Thursday, November 6, 2014

141104 Afterwords to “Putting my stamps on the Seattle Printmakers Center”  

Appended to a 24-page photobook on the properties on Bill Ritchie's concept of the Seattle Printmakers Center

While I worked on this book, I thought about money for the Seattle Printmakers Center. Mainly it was because I had the idea of putting my artistamp collection in the book, since I have no pictures of the Seattle Printmakers Center yet.
I thought about how you go around a place like the Pike Place Market and you see, at your feet, four-inch square tiles with peoples’ names on them. These testify as to the fact that these people and organizations gave money to see to the preservation of the Pike Place Market, this city’s treasure.
What is the equal to a tile in the digital age? When a real-time and real-space experience exists with a counterpart in virtual time and space, worldwide, what is the equivalent of a physical thing, such as a tile with your name or your child’s artwork, or the name of your organization upon it?
In this case, the reward for giving your support and your money to a project is in this physical thing, a tile or bronze cast. This has been the way of recognizing contributions. In the digital age, with the internet, video games, apps and not yet invented experiences that may defy time and space, what is the equivalent to a bronze plaque or floor tile?
The artistamp (stamp collectors call these by another name--Cinderella) is a creative way individuals mimic true, government-issue postage stamps produced by national financing for mail systems. It is a tradition that stamps indicate authenticity, such as on passports or they represent taxes paid, collectors’ provenance, etcetera.
While I worked on this book, I wondered: “How can a photobook such as this one, with its 54 stamp images placed among the text, lead toward funding or other kinds of support? Are the collectible? Is the book collectible?”
We know that collectability is important in the arts as collectors are concerned, and it will require wealth from many contributions—both in cash and effort—to build the Seattle Printmakers Center. It seems to me that, in Seattle’s art history, printmaking has not been a favorite (with the exception of Virginia Wright who, in the ‘60s, was a strong advocate of prints, printmakers and printmaking).
This sad truth (for me and many printmakers in the Seattle area) may be because printmaking is a peoples’ art, a social art, and a performance art and for long has been a middle-class art. Also it is because mainstream technology of which printing is a part brings difficulties in appreciating prints, encumbered as some prints are by special look and the feel of industrial sources.
The visual and tactile qualities confuse as much as they please the viewer who may be accustomed to separating the two worlds of fine art and popular, peoples’ art.
My aim is to stamp the Seattle Printmakers Center with the uniqueness of Seattle Printmaking since the 1950s.
This “stamp” is the transformation of printmaking from its being taught and promoted as a visual art form, like painting, to the realization that printmaking is the artifact of performances, social networks and technologies.

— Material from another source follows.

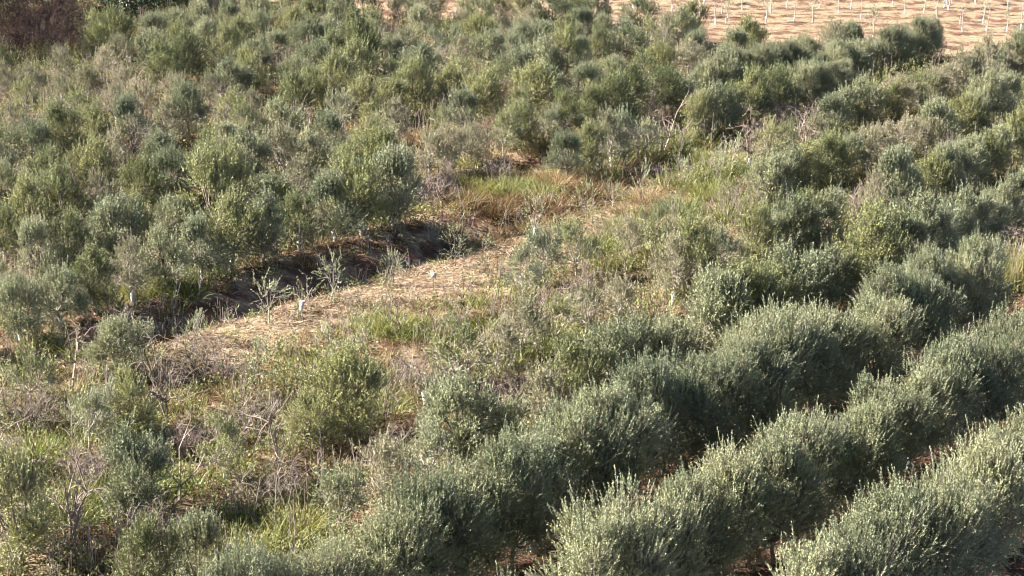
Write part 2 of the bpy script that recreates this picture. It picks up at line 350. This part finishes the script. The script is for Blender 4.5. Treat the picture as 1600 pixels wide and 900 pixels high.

Printmaking is the ancestor of all technologies, and, hence, of the modern world.
Over the days that I have been working on my first photobook for the Seattle Printmakers Center I wondered about the Pike Place Market and how its history might be analogous to the Seattle Printmakers Center yet to be.

The challenge for me is figuring out if having my artistamps—and perhaps the artistamps of other Seattle artists—can move the project forward.